In this case, the Respondent's answer to the co-Complainant's cease-and-desist letter shows that he fully understood the points he must make to defend his registration and use of their mark in his domain name, but he phrased his points in a manner so conclusory and devoid of concrete detail as to leave a strong impression that he simply had no such detail to offer and made up a story to "blow off" the co-Complainants. For example, he did not spell out when he adopted his alleged nickname, under what circumstances he uses it, and among how many people he is known by it. He also does not provide any explanation for many of the links he had created for the disputed domain name in the past or any description of what steps he has taken or intends to take to create the personal website for which he allegedly registered the contested domain name. Thus, the omissions in the Respondent's answer to the cease-and-desist letter constitute an implied admission that he has no rights or legitimate interests in respect to the domain name and had registered and was using it in bad faith. This implied admission, in turn, makes it fair and appropriate to infer that he failed to submit a response to the Complainant because he has no evidence with which to counter the allegations of the Complaint as required by Paragraph 5 of the Rules (and, indeed, is not even in the position to put the assertions of his answer to the cease-and-desist letter into a sworn pleading).
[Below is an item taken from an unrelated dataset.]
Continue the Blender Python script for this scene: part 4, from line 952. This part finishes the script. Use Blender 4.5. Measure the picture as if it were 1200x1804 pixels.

Based on this inference, the Panelist takes the allegations of the Complaint as true and concludes that the Complainants have discharged their burden of proof.
7. Decision
For the reasons stated above, it is ordered that the domain name <krylon.net> be transferred to the co-Complainants, DIMC, Inc. and The Sherwin-Williams Company.
Natasha C. Lisman
Sole Panelist
Dated: February 20, 2001
Footnote:
1. Although the Panelist is not entirely certain whether Mr. Q. Phan is the name of a man, or a woman, or an entity, for simplicity's sake the Respondent will be referred to as he.